## Goal
Return each line of the data below verbatim; pictures are to be left out.

* BEGIN Material provided *

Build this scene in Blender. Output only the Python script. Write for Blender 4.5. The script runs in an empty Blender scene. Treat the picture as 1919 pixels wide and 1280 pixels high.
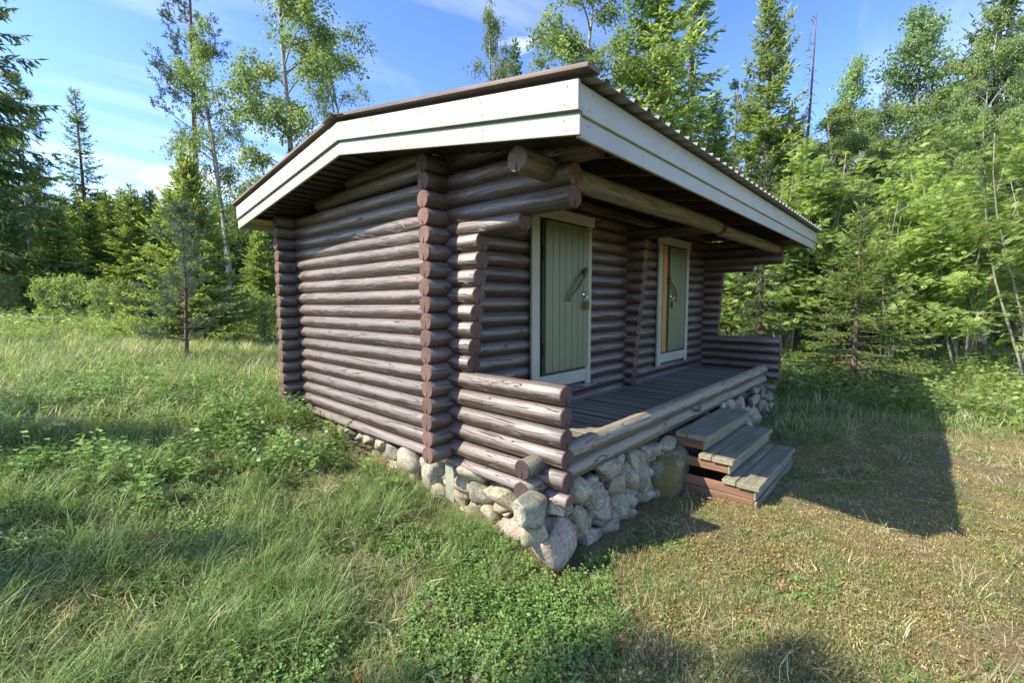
import bpy, bmesh, math, random
import numpy as np
from mathutils import Vector, Matrix, noise, Euler
rnd = random.Random(7)
RS = np.random.RandomState(11)
PI = math.pi
sc = bpy.context.scene
COL = sc.collection

# ------------------------------------------------------------------ camera, sky, sun, exposure
F_PX, YAW, PITCH, ROLL = 851.9, 0.8338, -0.0832, -0.0024
CAM = Vector((-2.5332, -3.0090, 1.2639))
cy, sy, cp, sp = math.cos(YAW), math.sin(YAW), math.cos(PITCH), math.sin(PITCH)
FW = Vector((sy*cp, cy*cp, sp)); RT = Vector((cy, -sy, 0)); UP = RT.cross(FW)
_c, _s = math.cos(ROLL), math.sin(ROLL)
RT, UP = (RT*_c + UP*_s), (UP*_c - RT*_s)
cam = bpy.data.cameras.new('camera'); camo = bpy.data.objects.new('camera', cam); COL.objects.link(camo)
cam.sensor_width = 36; cam.lens = 36*F_PX/1919
cam.clip_start = .05; cam.clip_end = 2000
cam.dof.use_dof = True; cam.dof.focus_distance = 4.2; cam.dof.aperture_fstop = 4.0
M = Matrix.Identity(4)
for i in range(3):
    M[i][0] = RT[i]; M[i][1] = UP[i]; M[i][2] = -FW[i]; M[i][3] = CAM[i]
camo.matrix_world = M
sc.camera = camo

SUN = Vector((-2.9, 1.6, 2.97)).normalized()
SUN_EL = math.asin(SUN.z); SUN_AZ = math.atan2(SUN.x, SUN.y)     # azimuth from +Y towards +X
world = bpy.data.worlds.new('World'); sc.world = world; world.use_nodes = True
def N(nt, t, **kw):
    n = nt.nodes.new(t)
    for k, v in kw.items():
        if k.startswith('_'): setattr(n, k[1:], v)
        else:
            s = n.inputs[int(k[1:])] if k[0] == 'i' and k[1:].isdigit() else n.inputs[k]
            if isinstance(v, bpy.types.NodeSocket): nt.links.new(v, s)
            else: s.default_value = v
    return n
def ramp(nt, fac, stops, interp='LINEAR'):
    n = nt.nodes.new('ShaderNodeValToRGB'); nt.links.new(fac, n.inputs[0])
    cr = n.color_ramp; cr.interpolation = interp
    while len(cr.elements) < len(stops): cr.elements.new(.5)
    for e, (p, c) in zip(cr.elements, stops):
        e.position = p; e.color = (c, c, c, 1) if isinstance(c, (int, float)) else (*c, 1)
    return n.outputs[0]
def mix(nt, fac, a, b, blend='MIX'):
    n = nt.nodes.new('ShaderNodeMix'); n.data_type = 'RGBA'; n.blend_type = blend
    for v, s in ((fac, n.inputs[0]), (a, n.inputs[6]), (b, n.inputs[7])):
        if isinstance(v, bpy.types.NodeSocket): nt.links.new(v, s)
        elif isinstance(v, (tuple, list)): s.default_value = (*v, 1)
        else: s.default_value = v
    return n.outputs[2]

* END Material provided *

## Solution to the exercise
Build this scene in Blender. Output only the Python script. Write for Blender 4.5. The script runs in an empty Blender scene. Treat the picture as 1919 pixels wide and 1280 pixels high.
import bpy, bmesh, math, random
import numpy as np
from mathutils import Vector, Matrix, noise, Euler
rnd = random.Random(7)
RS = np.random.RandomState(11)
PI = math.pi
sc = bpy.context.scene
COL = sc.collection

# ------------------------------------------------------------------ camera, sky, sun, exposure
F_PX, YAW, PITCH, ROLL = 851.9, 0.8338, -0.0832, -0.0024
CAM = Vector((-2.5332, -3.0090, 1.2639))
cy, sy, cp, sp = math.cos(YAW), math.sin(YAW), math.cos(PITCH), math.sin(PITCH)
FW = Vector((sy*cp, cy*cp, sp)); RT = Vector((cy, -sy, 0)); UP = RT.cross(FW)
_c, _s = math.cos(ROLL), math.sin(ROLL)
RT, UP = (RT*_c + UP*_s), (UP*_c - RT*_s)
cam = bpy.data.cameras.new('camera'); camo = bpy.data.objects.new('camera', cam); COL.objects.link(camo)
cam.sensor_width = 36; cam.lens = 36*F_PX/1919
cam.clip_start = .05; cam.clip_end = 2000
cam.dof.use_dof = True; cam.dof.focus_distance = 4.2; cam.dof.aperture_fstop = 4.0
M = Matrix.Identity(4)
for i in range(3):
    M[i][0] = RT[i]; M[i][1] = UP[i]; M[i][2] = -FW[i]; M[i][3] = CAM[i]
camo.matrix_world = M
sc.camera = camo

SUN = Vector((-2.9, 1.6, 2.97)).normalized()
SUN_EL = math.asin(SUN.z); SUN_AZ = math.atan2(SUN.x, SUN.y)     # azimuth from +Y towards +X
world = bpy.data.worlds.new('World'); sc.world = world; world.use_nodes = True
def N(nt, t, **kw):
    n = nt.nodes.new(t)
    for k, v in kw.items():
        if k.startswith('_'): setattr(n, k[1:], v)
        else:
            s = n.inputs[int(k[1:])] if k[0] == 'i' and k[1:].isdigit() else n.inputs[k]
            if isinstance(v, bpy.types.NodeSocket): nt.links.new(v, s)
            else: s.default_value = v
    return n
def ramp(nt, fac, stops, interp='LINEAR'):
    n = nt.nodes.new('ShaderNodeValToRGB'); nt.links.new(fac, n.inputs[0])
    cr = n.color_ramp; cr.interpolation = interp
    while len(cr.elements) < len(stops): cr.elements.new(.5)
    for e, (p, c) in zip(cr.elements, stops):
        e.position = p; e.color = (c, c, c, 1) if isinstance(c, (int, float)) else (*c, 1)
    return n.outputs[0]
def mix(nt, fac, a, b, blend='MIX'):
    n = nt.nodes.new('ShaderNodeMix'); n.data_type = 'RGBA'; n.blend_type = blend
    for v, s in ((fac, n.inputs[0]), (a, n.inputs[6]), (b, n.inputs[7])):
        if isinstance(v, bpy.types.NodeSocket): nt.links.new(v, s)
        elif isinstance(v, (tuple, list)): s.default_value = (*v, 1)
        else: s.default_value = v
    return n.outputs[2]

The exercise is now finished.